From what I've gathered this wouldn'T be legal at all. In the case described above the junction box would be classified as a subpanel and would be required to have a main switch and individual breakers for each 1ph circuit. This is what I heard from some German sparkies
I wouldn't like to to this at all because of the likelihood of a broken neutral in the branch circuit wiring, resulting in 220V loads being paralleled on 380V. Looks pretty ugly.

Joined: Oct 2003
Posts: 289
:andy: Offline OP
a broken neutral in this scenario doesnt trip the RCD, or does it?

Joined: Dec 2002
Posts: 1,253
djk Offline
In Ireland (and I presume in the UK) 400V-3phase is rare in domestic and similar installations and where it is used it's exclusively for fixed appliences.

However, that would be totally illegal under the regs as you can't even have single phase sockets taken from different phases of a 3-phase supply in the same room.

We would also require pretty heafty stuff in terms of panels.

Normally 3-phase and single phase installations are kept completely seperate.

Also as 3-phase power is typically charged at a different rate sometimes both single and 3-phase metering may be employed. In this case the ESB have a completely sealed panel which provides the two meters with the correct phases and neutal arrangements.

Joined: Oct 2003
Posts: 289
:andy: Offline OP
the problem is: the VDE allows this in principe, the only prescription is to make it shut down all 3 phases, for example with a 3-way mechanically bridged breaker.

but nobody thinks of or prescribes about the phase shift and N overloading.

Joined: Dec 2001
Posts: 2,498
Here in Austria you have to keep 220 and 380V wiring seperate outside the panel. You'll usually have a 380V feed and individual 220 and 380 V circuits in individual conduits. I don't think a multiwire would be acceptable without using a subpanel, and in any case it'S very uncommon.
No, I don't think the Summenstromwandler inside an RCD would notice a broken neutral since all power going in returns through one or another phase. Only some of the appliances would get rather low or high voltages. I once saw a case like this, the fridge would only work if the electric range was on and the light bulbs were very bright...

Joined: Aug 2001
Posts: 7,520
Low power-factor loads could certainly result in phase shifts leading to a higher neutral current. With, say, a 60-degree leading phase shift on one phase and 60-degree lagging on another, the currents would then be directly in phase and add in the neutral.

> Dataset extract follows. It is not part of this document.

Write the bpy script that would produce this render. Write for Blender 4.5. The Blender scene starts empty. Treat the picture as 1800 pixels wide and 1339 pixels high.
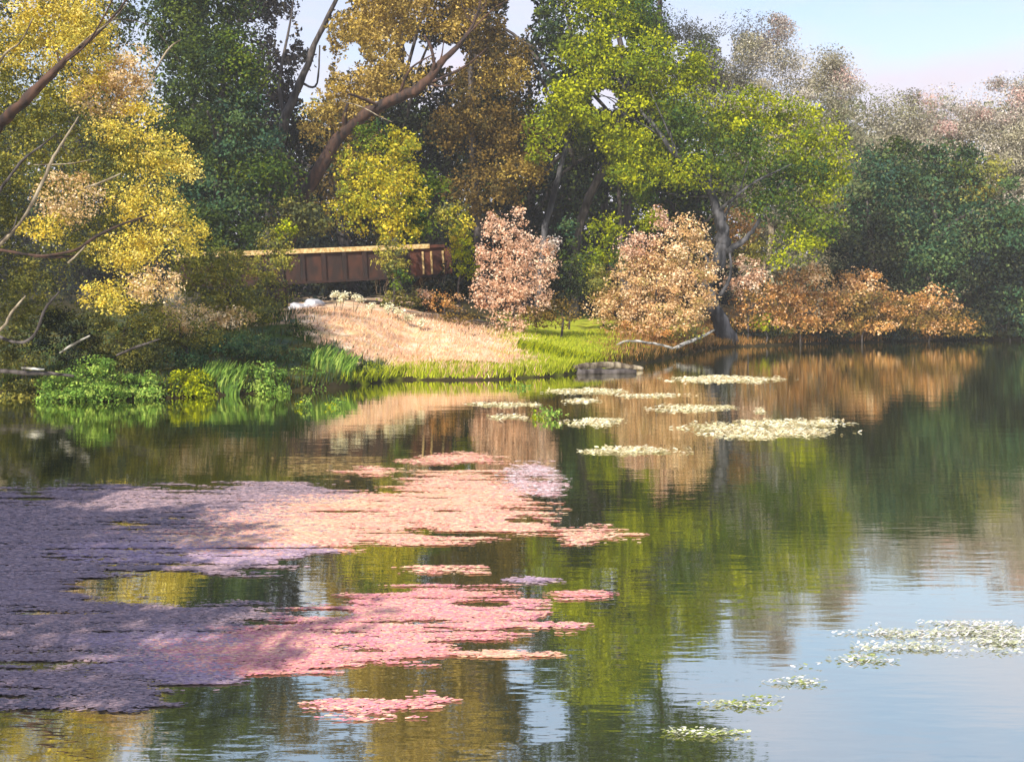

Obviously even at higher power factors the result could be more than 16A in the neutral with two 16A loads.

Whether such a situation is likely to occur in normal usage is debatable, but it's certainly possible.

And no, the RCD would not trip on an open neutral, because the currents flowing in the phases would still be balanced overall.

Joined: Sep 2002
Posts: 1,498
Likes: 1
C-H Offline
The described setup is not uncommon in Sweden, although then with 2.5mm2 wire or 10A. Extension cords often start out as 3-ph but are tapped with 230V loads along the way. It's safe as long as the conductors don't break or come loose. Like the ring main. [Linked Image] Single phase radials aren't efficent, but there aren't many dangerous modes of failure.

With harmonics and power factor, current can be higher in the neutral than in the phase conductors, yes. With purely resistive loads, no.

The issue of neutral overload can be adressed by using a four pole breaker.

For the RCD to trip, it has to be on the load side end and have undervoltage or loss of neutral detection.